Le triomphe des méduses, miroir de la bêtise humaine

par Geneviève Delaisi de Parseval, psychanalyste  publié le 22 avril 2021

Dans un essai composé de microfictions analytiques, Jacques André montre comment l’inversion de la domination pose la question aiguë de la survie.

Figure privilégiée du totémisme psychanalytique et du sexe de la mère, lequel pétrifie celui qui ose le regarder en face, de quoi la méduse-gorgone est-elle aujourd’hui le symbole ? C’est à cette question que le psychanalyste Jacques André tente de répondre dans les «microfictions analytiques» qui composent cet ouvrage. Si l’on compare l’espèce humaine et les méduses, on constate que la première est la seule à s’autodétruire et à détruire les autres espèces. Sauf une… Car profitant de la dégradation des écosystèmes marins, la méduse, elle, prolifère tranquillement. Elle n’a aucun neurone, tandis que l’homme depuis qu’il est sapiens en a 86 milliards dont il ne fait pas toujours le meilleur usage. D’où le titre de l’ouvrage qui dit la revanche que prennent les méduses. Un propos à entendre tant au sens propre que métaphorique. Un exemple : parce qu’elles filtrent les nanoparticules du plastique, l’idée a germé de les utiliser dans les stations d’épuration d’eau de mer. «Mieux encore, dit l’auteur, la méduse est riche en vitamines B1 et B2 et contient 31 calories pour 100 grammes. La tradition culinaire japonaise l’accommode depuis fort longtemps.»

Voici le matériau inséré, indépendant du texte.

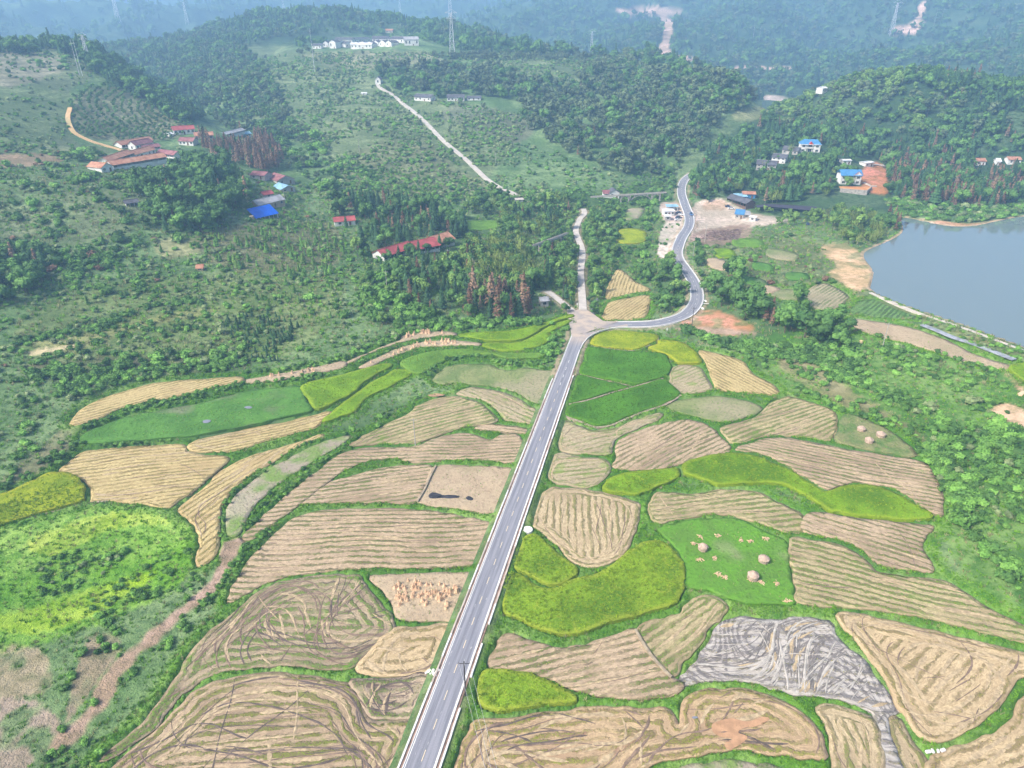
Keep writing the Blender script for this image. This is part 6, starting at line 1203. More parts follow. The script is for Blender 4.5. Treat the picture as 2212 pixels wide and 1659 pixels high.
# haystacks: thatched drum with a pointed cap
def stack_mesh(w, h, seed):
    rng = random.Random(seed); n_ = 18; pr = [(.92, -.1), (1.0, .15), (1.02, .45), (1.08, .55), (.85, .68), (.5, .82), (.2, .93), (.04, 1.0)]; v = []; f_ = []
    for r_, z in pr:
        for i in range(n_): a = 2 * math.pi * i / n_; q = r_ * w / 2 * (1 + rng.uniform(-.07, .07)); v.append((math.cos(a) * q, math.sin(a) * q, z * h + rng.uniform(-.04, .04)))
    for j in range(len(pr) - 1):
        for i in range(n_): f_.append((j * n_ + i, j * n_ + (i + 1) % n_, (j + 1) * n_ + (i + 1) % n_, (j + 1) * n_ + i))
    f_.append(tuple((len(pr) - 1) * n_ + i for i in range(n_))); return v, f_, pr
def haystack(px, py, w, h, label, group, seed):
    p = place(px, py); t = empty("haystack", p, seed); tag(t, label, "haystack", group); v, f_, pr = stack_mesh(w, h, seed)
    mesh_obj("straw_drum", [q for q in v[:18 * 4]], [q for q in f_ if max(q) < 18 * 4], M['hay'], t); cv = v[18 * 3:]; mesh_obj("straw_cap", cv, [tuple(i - 54 for i in q) for q in f_ if min(q) >= 54], M['hay'], t)
g1 = "three haystacks on the bright green paddy"; g2 = "three haystacks on the small green and tan paddy"
haystack(*T(2, 2, [(130, 243)])[0], 2.3, 2.0, "round haystack nearest the left bank of the bright green paddy", g1, 1); haystack(*T(2, 2, [(523, 318)])[0], 2.5, 1.8, "flattest haystack with a pointed tip in the bright green paddy", g1, 2); haystack(*T(2, 2, [(453, 430)])[0], 2.5, 2.2, "tall haystack nearest the lower edge of the bright green paddy", g1, 3)
haystack(*T(2, 1, [(1155, 1130)])[0], 2.3, 1.7, "upper left haystack on the small green and tan paddy", g2, 4); haystack(*T(2, 1, [(1282, 1168)])[0], 2.6, 1.8, "right hand haystack on the small green and tan paddy", g2, 5); haystack(*T(2, 1, [(1206, 1205)])[0], 2.4, 1.8, "lowest haystack on the small green and tan paddy", g2, 6)
CL = ['left of centre below the left haystack', 'upper one left of the tall haystack', 'lower one left of the tall haystack', 'just left of the tall haystack foot', 'just right of the tall haystack', 'whitish one farthest right of the tall haystack', 'middle one right of the left haystack', 'left of the left haystack', 'near the upper middle', 'second near the upper middle', 'above the flattest haystack', 'in the lower right corner', 'above and right of the left haystack', 'above the left haystack']
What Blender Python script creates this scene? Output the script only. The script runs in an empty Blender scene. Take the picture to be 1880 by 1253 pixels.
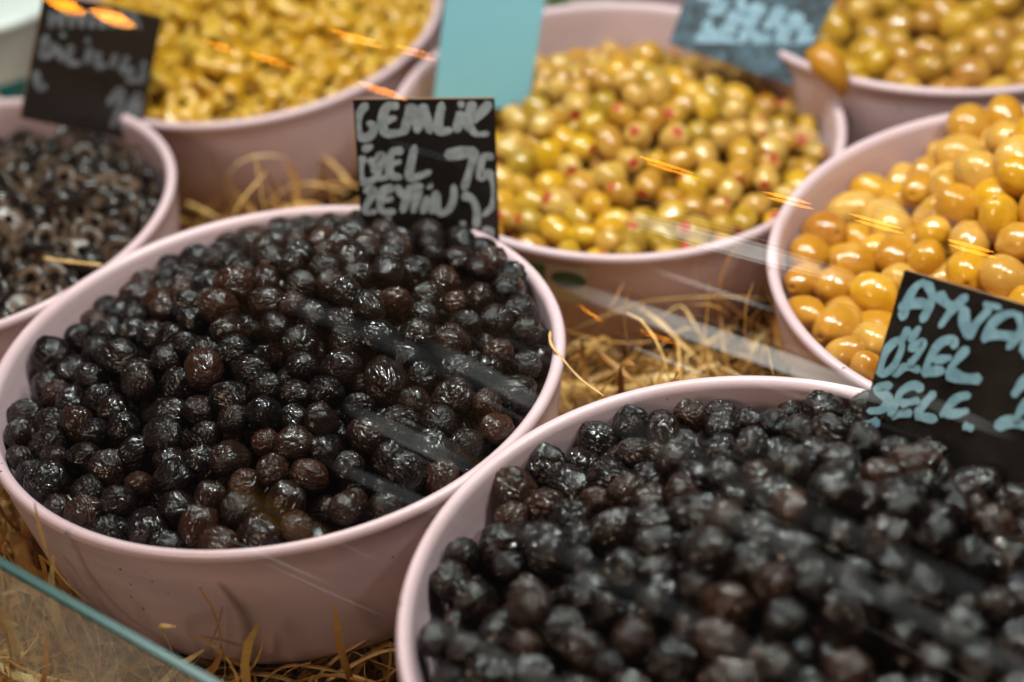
import bpy, bmesh, math, random
import numpy as np
from mathutils import Vector, Matrix, noise

# ---------------------------------------------------------------- scene, camera, light
SC = bpy.context.scene
COL = SC.collection
S = 0.155                      # rim radius of a bowl in metres; layout below is in rim radii
ZT = 0.95                      # rim height above the counter, in rim radii
def W(p): return np.array([p[0] * S, p[1] * S, (p[2] + ZT) * S])

PITCH, ROLL, FPX, CAMH = math.radians(37.83), math.radians(-5.94), 2849.0, 3.395
_f = np.array([0, math.cos(PITCH), -math.sin(PITCH)])
_rt = np.array([1.0, 0, 0]); _up = np.cross(_rt, _f)
CR = math.cos(ROLL) * _rt + math.sin(ROLL) * _up
CU = -math.sin(ROLL) * _rt + math.cos(ROLL) * _up
CPOS = np.array([0, 0, CAMH])

cam_data = bpy.data.cameras.new('camera')
cam = bpy.data.objects.new('camera', cam_data); COL.objects.link(cam)
m = Matrix.Identity(4)
for i in range(3):
    m[i][0], m[i][1], m[i][2] = CR[i], CU[i], -_f[i]
m.translation = Vector(W(CPOS))
cam.matrix_world = m
cam_data.sensor_width = 36.0
cam_data.lens = 36.0 * FPX / 1880.0
cam_data.clip_start, cam_data.clip_end = 0.01, 60.0
cam_data.dof.use_dof = True
cam_data.dof.focus_distance = 0.785
cam_data.dof.aperture_fstop = 3.2
SC.camera = cam

world = bpy.data.worlds.new("World"); SC.world = world
world.use_nodes = True
bg = world.node_tree.nodes['Background']
bg.inputs[0].default_value = (0.30, 0.26, 0.24, 1); bg.inputs[1].default_value = 0.07

def area(name, loc, target, size, power, col, shape='DISK', size_y=None):
    d = bpy.data.lights.new(name, 'AREA'); d.shape = shape; d.size = size
    if size_y: d.size_y = size_y
    d.energy = power; d.color = col
    o = bpy.data.objects.new(name, d); COL.objects.link(o)
    o.location = loc
    o.rotation_euler = (Vector(target) - Vector(loc)).to_track_quat('-Z', 'Y').to_euler()
    return o
# cool ceiling light over the aisle, a warm fill added front left for the bowl fronts, and a row of small lamps over the case
area('ceiling_light', (0.05, 1.05, 1.75), (0.1, 0.72, 0.15), 0.55, 5.5, (0.84, 0.92, 1.0), 'RECTANGLE', 0.3)
area('warm_light', (-0.75, -0.35, 0.95), (0.0, 0.55, 0.05), 0.35, 6.8, (1.0, 0.72, 0.50), 'DISK')
for k in range(5):
    t = (k - 2) * 0.25
    p = Vector((0.10 + t * 0.82, 0.75 - t * 0.57, 0.86))
    area('row_lamp', p, p - Vector((0, 0, 1)), 0.070, 3.5, (1.0, 0.95, 0.86) if k % 2 else (0.85, 1.0, 0.97))

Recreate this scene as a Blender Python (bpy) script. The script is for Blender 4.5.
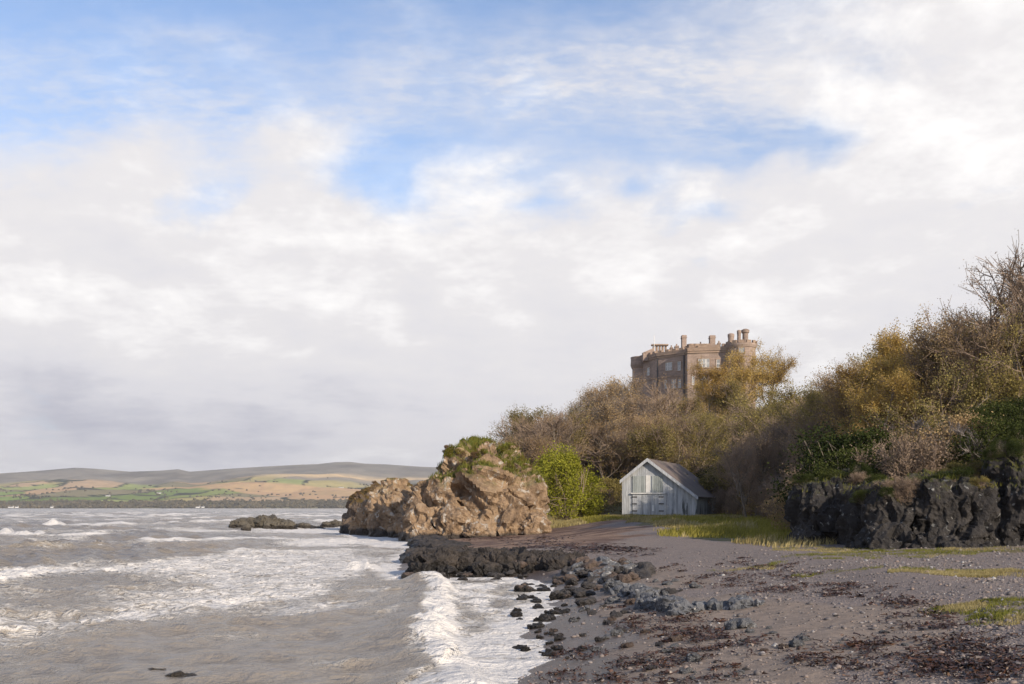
import bpy, math, random
import numpy as np
from mathutils import Vector, Matrix

for _o in list(bpy.data.objects):
    bpy.data.objects.remove(_o)
SC = bpy.context.scene
COL = SC.collection
rad = math.radians

# ------------------------------------------------------------------ camera
F, CX, HY, H = 995.0, 512.0, 507.5, 2.4          # focal length in pixels, centre column, horizon row, eye height
cam_d = bpy.data.cameras.new('camera')
cam = bpy.data.objects.new('camera', cam_d); COL.objects.link(cam)
cam.location = (0, 0, H); cam.rotation_euler = (rad(90), 0, 0)
cam_d.sensor_width = 36; cam_d.lens = F / 1024 * 36
cam_d.shift_y = (HY - 342) / 1024
cam_d.clip_start = 0.1; cam_d.clip_end = 60000
SC.camera = cam

# ------------------------------------------------------------------ light
SUN_AZ, SUN_EL = 142.0, 24.0       # degrees: azimuth clockwise from the view direction (+Y), elevation
SUN_STRENGTH = 5.0
SKY_STRENGTH = 0.10
SKY_TINT = (1.42, 1.52, 1.70)
HAZE_DENSITY = 0.00009
sd = Vector((math.sin(rad(SUN_AZ)) * math.cos(rad(SUN_EL)), math.cos(rad(SUN_AZ)) * math.cos(rad(SUN_EL)), math.sin(rad(SUN_EL))))
sun_d = bpy.data.lights.new('sun', 'SUN'); sun_d.energy = SUN_STRENGTH; sun_d.angle = rad(0.55); sun_d.color = (1.0, 0.86, 0.68)
sun = bpy.data.objects.new('sun', sun_d); COL.objects.link(sun)
sun.rotation_euler = sd.to_track_quat('Z', 'Y').to_euler(); sun.location = (60, -40, 60)

SC.view_settings.view_transform = 'Standard'
SC.view_settings.look = 'None'
SC.view_settings.exposure = 0.30
SC.view_settings.gamma = 1.0
SC.view_settings.use_curve_mapping = False
SC.cycles.max_bounces = 5; SC.cycles.diffuse_bounces = 2; SC.cycles.glossy_bounces = 2
SC.cycles.transmission_bounces = 3; SC.cycles.volume_bounces = 0; SC.cycles.transparent_max_bounces = 4
SC.cycles.use_denoising = True
SC.cycles.caustics_reflective = False; SC.cycles.caustics_refractive = False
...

Est-ce à un livre de cuisine ou de psychanalyse auquel on a affaire, peut s’interroger le lecteur ? Aucun doute possible : c’est bien de la psychanalyse que relève cet ouvrage qui se situe dans le droit fil du questionnement de Freud quand il analysait la psychologie collective, celle des masses et de leurs meneurs. Dans Malaise dans la culture, publié fin 1929, Freud écrivait : «La question décisive pour le destin de l’espèce humaine me semble être de savoir si et dans quelle mesure le développement culturel réussira à se rendre maître de la perturbation apportée à la vie en commun par l’humaine pulsion d’agression et d’auto-anéantissement. […] Les hommes sont maintenant parvenus si loin dans la domination des forces de la nature qu’avec l’aide de ces dernières il leur est facile de s’exterminer les uns les autres jusqu’au dernier.» Ces lignes prophétiques sonnent étrangement aujourd’hui tant la domination s’est inversée. Car c’est désormais, comme le souligne Jacques André, le malaise dans la nature qui menace la culture d’effondrement. «Réchauffement planétaire, désertification, hausse du niveau des océans, accroissement exponentiel de la démographie… tous les ingrédients sont réunis pour mettre au cœur de l’humanité la question de son autoconservation et de sa survie». Quelles sont les chances d’Eros dans son combat contre son mortel adversaire ? Minces selon l’auteur. Il n’a que sa jeunesse pour lui, qui défile dans les rues des grandes villes du monde occidental. Première réaction, encore bien timide, de ceux dont la survie est le plus immédiatement menacée, remarque Jacques André, quelque peu sceptique sur le destin d’Eros. Eros dont le psychanalyste François Gantheret – récemment disparu, ami de Jacques André et auteur de l’excellent livre Fins de moi difficiles – écrivait : «Eros est incertain et son incertitude est essentielle. Il ne vit que de son échec, il meurt de son succès.»

Ces trente petits chapitres, parfois cocasses, parfois carrément comiques (la satire des psys lacaniens par exemple) alternent fragments cliniques et remarques anthropologiques. Un antidote au malaise dans la nature.

Jacques André, la Revanche des méduses, PUF, 165 pp.